We got here late in the afternoon and checked into our guesthouse. We are staying with the Casa Legenda Pensiune (pension), but in a separate apartment called the Grandma’s House. I wasn’t sure exactly what to expect when I booked it, but it has turned out wonderfully! There is a large bedroom with two double beds, a single, and a sitting area, then a dining area with a table and couch, a hallway kitchen, and full bathroom. It’s amazingly old. The furnishings are a mix of antiques and old odd things a grandma would have. The heat is in old wood burning stoves that have been modded out with gas….stetchily put in. The old wood burning stove has also been converted to gas.

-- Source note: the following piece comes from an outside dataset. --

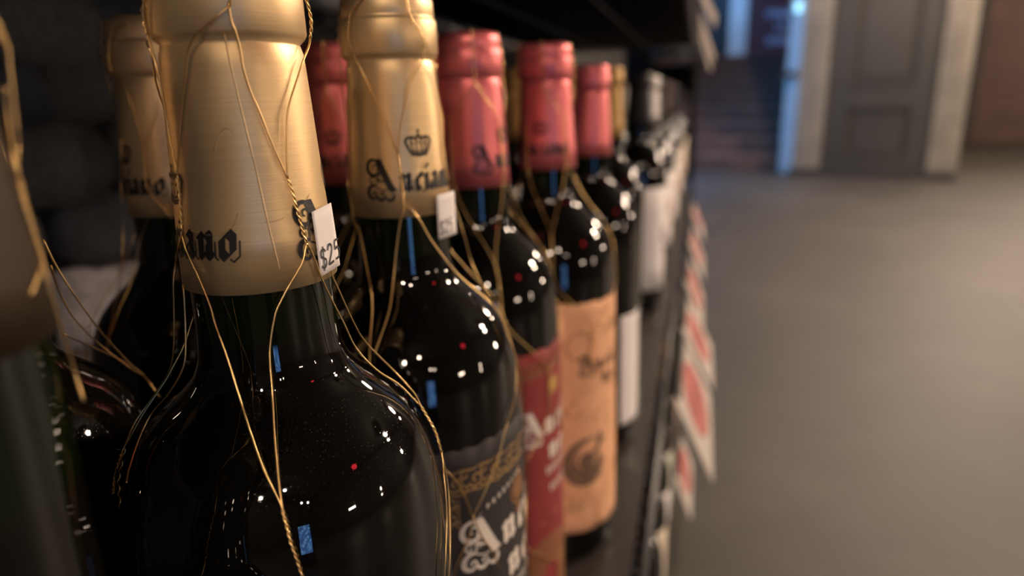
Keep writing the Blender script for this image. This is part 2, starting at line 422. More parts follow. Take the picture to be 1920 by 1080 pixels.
TRACE_B1 = [
 ('t', [(-0.849,0.2996,0.0159),(-0.876,0.2977,0.0159),(-0.914,0.296,0.0159)]),
 ('s', [(-0.914,0.296,0.0159),(-1.041,0.2945,0.016),(-1.209,0.2925,0.0158),(-1.345,0.2908,0.0157),(-1.449,0.2885,0.0157),(-1.533,0.2844,0.0157),(-1.657,0.279,0.0156),(-1.802,0.2712,0.0159),(-1.897,0.2663,0.0161),(-1.909,0.2647,0.0162)]),
 ('s', [(-0.914,0.296,0.0159),(-0.909,0.2937,0.0159),(-0.874,0.2915,0.0158),(-0.848,0.2881,0.0157),(-0.84,0.2853,0.0156),(-0.789,0.2808,0.0156),(-0.713,0.2769,0.0157),(-0.646,0.2727,0.0159),(-0.562,0.2683,0.016),(-0.474,0.2639,0.0162)]),
 ('t', [(0.535,0.301,0.016),(0.458,0.2998,0.0159),(0.534,0.2968,0.0163),(0.535,0.2941,0.0163),(0.537,0.2919,0.0158)]),
 ('s', [(0.537,0.2919,0.0158),(0.3,0.2899,0.0158),(0.045,0.2866,0.0157),(-0.081,0.2839,0.0156),(-0.26,0.2796,0.0156),(-0.358,0.2762,0.0157),(-0.411,0.2718,0.0159),(-0.448,0.2682,0.0161),(-0.474,0.2639,0.0162)]),
 ('t', [(-2.082,0.3005,0.0159),(-2.067,0.2986,0.0159),(-2.177,0.2948,0.016),(-2.194,0.2921,0.0158)]),
 ('s', [(-2.194,0.2921,0.0158),(-2.133,0.2896,0.0157),(-2.056,0.2858,0.0157),(-2.039,0.2814,0.0156),(-2.014,0.2774,0.0157),(-2.001,0.2732,0.0158),(-1.95,0.2695,0.016),(-1.899,0.2653,0.0162)]),
 ('t', [(-1.905,0.2649,0.0162),(-1.911,0.2637,0.0162),(-1.91,0.2601,0.0164),(-1.928,0.2559,0.0166),(-1.963,0.2531,0.0167)]),
 ('s', [(-1.963,0.2531,0.0167),(-1.908,0.2505,0.0169),(-1.814,0.2475,0.017),(-1.723,0.2445,0.0171),(-1.592,0.239,0.0176),(-1.531,0.2351,0.0182),(-1.385,0.2276,0.0198),(-1.272,0.221,0.0224),(-1.163,0.2146,0.0266),(-1.08,0.2089,0.0309),(-1.001,0.2035,0.0346),(-0.993,0.2016,0.0355)]),
 ('s', [(-1.963,0.2531,0.0167),(-2.12,0.25,0.0169),(-2.408,0.2459,0.0172),(-2.401,0.2419,0.0182),(-2.429,0.2365,0.0189),(-2.457,0.229,0.02),(-2.518,0.2219,0.0219),(-2.652,0.2147,0.0269),(-2.607,0.2093,0.0314),(-2.496,0.204,0.0343)]),
 ('t', [(-2.496,0.204,0.0343),(-2.37,0.203,0.035),(-2.419,0.1992,0.0363),(-2.322,0.1977,0.0368)]),
 ('t', [(-0.474,0.2639,0.0162),(-0.438,0.2614,0.0163),(-0.404,0.257,0.0165),(-0.364,0.2531,0.0167),(-0.338,0.2502,0.0169)]),
 ('s', [(-0.338,0.2502,0.0169),(-0.441,0.2463,0.0171),(-0.628,0.2425,0.0173),(-0.77,0.2391,0.0175),(-0.866,0.236,0.018),(-0.964,0.2291,0.0194),(-0.983,0.2214,0.0222),(-0.998,0.2141,0.0269),(-0.998,0.2073,0.032),(-0.992,0.2034,0.0347),(-0.99,0.2015,0.0355)]),
 ('s', [(-0.338,0.2502,0.0169),(-0.265,0.2475,0.017),(-0.185,0.2423,0.0173),(-0.075,0.2367,0.0179),(0.042,0.2304,0.0191),(0.125,0.2239,0.0207),(0.224,0.2176,0.0243),(0.38,0.2116,0.0289),(0.404,0.2052,0.0335)]),
 ('s', [(0.008,0.2525,0.0167),(0.048,0.2422,0.0173),(0.15,0.2375,0.0178),(0.321,0.2288,0.0195),(0.475,0.2223,0.0217),(0.621,0.2125,0.0282),(0.545,0.2073,0.0321),(0.409,0.2047,0.0338)]),
 ('t', [(0.417,0.2049,0.0337),(0.407,0.1992,0.0363),(0.374,0.1959,0.0374),(0.373,0.1925,0.038)]),
 ('s', [(0.373,0.1925,0.038),(0.374,0.1866,0.0388),(0.34,0.1812,0.0392),(0.262,0.1755,0.0394),(0.169,0.1703,0.0397),(0.103,0.1649,0.0397),(0.053,0.1599,0.0397)]),
 ('s', [(0.373,0.1925,0.038),(0.278,0.1889,0.0385),(0.219,0.1843,0.039),(0.165,0.1782,0.0393),(0.07,0.1718,0.0396),(0.023,0.1674,0.0397),(-0.016,0.1621,0.0397)]),
 ('t', [(-0.992,0.2017,0.0354),(-0.979,0.199,0.0363),(-0.968,0.1958,0.0374),(-0.951,0.1926,0.038),(-0.936,0.189,0.0385),(-0.927,0.1866,0.0388)]),
 ('s', [(-2.072,0.2424,0.0173),(-2.039,0.2322,0.0187),(-2.021,0.2255,0.0203),(-2.144,0.2195,0.0232),(-2.291,0.2143,0.0268),(-2.239,0.2102,0.03),(-2.145,0.2056,0.0332),(-2.084,0.2034,0.0347)]),
]
TRACE_B2 = [
 ('t', [(-1.555,0.3092,0.0149),(-1.6,0.3081,0.0151),(-1.738,0.306,0.0156),(-1.889,0.3032,0.0159),(-1.982,0.2973,0.016),(-1.935,0.2932,0.0159)]),
 ('s', [(-1.935,0.2932,0.0159),(-1.753,0.288,0.0157),(-1.491,0.2785,0.0156),(-1.256,0.2685,0.016),(-1.131,0.2629,0.0162)]),
 ('s', [(-0.783,0.3086,0.015),(-0.736,0.3079,0.0152),(-0.695,0.3027,0.0159),(-0.459,0.2975,0.016),(-0.425,0.2937,0.0159),(-0.49,0.2899,0.0157),(-0.784,0.2837,0.0156),(-0.923,0.2775,0.0157),(-1.067,0.2696,0.016),(-1.131,0.2629,0.0162)]),
 ('s', [(-0.459,0.2975,0.016),(-0.207,0.2907,0.0158),(-0.037,0.2828,0.0156),(0.097,0.2762,0.0157)]),
 ('t', [(-1.131,0.2629,0.0162),(-1.114,0.258,0.0165),(-1.092,0.2501,0.0169),(-1.093,0.2456,0.0171)]),
 ('s', [(-1.093,0.2456,0.0171),(-1.187,0.2418,0.0173),(-1.283,0.2336,0.0184),(-1.353,0.224,0.0207),(-1.388,0.2152,0.0261),(-1.457,0.2076,0.0318),(-1.486,0.204,0.0343)]),
 ('s', [(-1.089,0.2464,0.017),(-0.966,0.2452,0.0171),(-0.84,0.2421,0.0173),(-0.616,0.2339,0.0183),(-0.265,0.2228,0.0213),(-0.024,0.215,0.0263),(0.062,0.2099,0.0303)]),
 ('t', [(0.097,0.2762,0.0157),(0.083,0.2703,0.016),(-0.036,0.2602,0.0164),(0.079,0.2531,0.0167)]),
 ('s', [(0.079,0.2531,0.0167),(0.364,0.2467,0.0172),(0.378,0.2396,0.019),(0.392,0.232,0.0208),(0.469,0.2232,0.0228),(0.264,0.2151,0.0262),(0.079,0.2105,0.0298)]),
 ('t', [(0.079,0.2105,0.0298),(0.054,0.2056,0.0332),(-0.003,0.1975,0.0368)]),
 ('s', [(-0.003,0.1975,0.0368),(-0.007,0.1888,0.0385),(-0.134,0.1791,0.0393),(-0.309,0.1723,0.0396),(-0.439,0.1627,0.0397),(-0.595,0.1535,0.0397),(-0.735,0.1457,0.0397)]),
 ('s', [(-0.003,0.1975,0.0368),(0.065,0.1857,0.0389),(0.084,0.1731,0.0396),(0.108,0.1556,0.0397),(0.174,0.1362,0.0397),(0.011,0.1222,0.0397),(-0.053,0.1053,0.0397)]),
 ('s', [(-2.072,0.289,0.0157),(-2.332,0.278,0.0157),(-2.466,0.2665,0.0161),(-2.643,0.2543,0.0169),(-2.441,0.2473,0.017),(-2.246,0.2402,0.0174),(-2.096,0.2391,0.0175),(-1.83,0.2276,0.0198),(-1.635,0.2175,0.0244),(-1.55,0.2067,0.0324),(-1.527,0.2005,0.0358)]),
 ('t', [(-1.528,0.2013,0.0355),(-1.536,0.1966,0.0371),(-1.556,0.1908,0.0382)]),
 ('s', [(-0.746,0.1455,0.0397),(-0.811,0.1548,0.0397),(-0.895,0.1617,0.0397),(-0.977,0.1663,0.0397)]),
 ('s', [(-0.735,0.1457,0.0397),(-0.786,0.1383,0.0397),(-0.883,0.1315,0.0397),(-0.949,0.125,0.0397)]),
 ('s', [(-0.736,0.1453,0.0397),(-0.658,0.1361,0.0397),(-0.552,0.1277,0.0397),(-0.467,0.1181,0.0397)]),
]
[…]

When the owner showed me around she turned on the heater in the bedroom and then in the kitchen she turned on a burner and put on the cover, but opened the little door at the front to let out the heat and expose the flame, “for the baby” she said. I said thanks. I know she meant to heat up the place since we had young ones, so I left it until she was gone and then promptly closed the Avi-eye level open door with flames and shut off the gas to the burner. I guess kids used to have to figure out quick what was hot and not. It’s a fun little funky place to be.

This evening we wandered around the town. Our place is up on top of the hill inside the old Citadel. So, it’s inside the wall of a former fortress or walled city. There are a few churches and a couple hundred homes all scrunched in and on top of each other. As dusk and then dark came it was fun to walk along the old wall, see the old buildings, explore the side streets, and walk across the town square. The hightlight is, of course, the birthplace of Vlad Tepes, later known as Vlad Dracul or Vlad the Impaler. Yep. Dracula himself was born here. We are, after all, in Transylvania! So, we decided to visit his birthplace by dining at the restaurant that know occupies the home. Our guesthouse also provided a 25% off card. They have the tone set in their – dark colors, dark wood, ornate decor, and a fancy-but-gothic vibe. However, they were playing crazy 80’s pop tunes like Yes and Aha. The food was expensive and not that awesome, but it was fun to eat there regardless. We all had a soup with bread and a few side dishes. It wasn’t crowded so Avi ate his mush and then crawled around a bit. One hassle about travelling has been the utter lack of high chairs at any restaurant – we’ve only encountered one so far in the McDonalds in Istanbul. Both he and Zoe did pretty well at the restaurant, but were sleepy by the end. Zoe was lounging on the seat cushions and Avi started to fuss as we left and walked back along the cobbled hill street to Grandma’s House.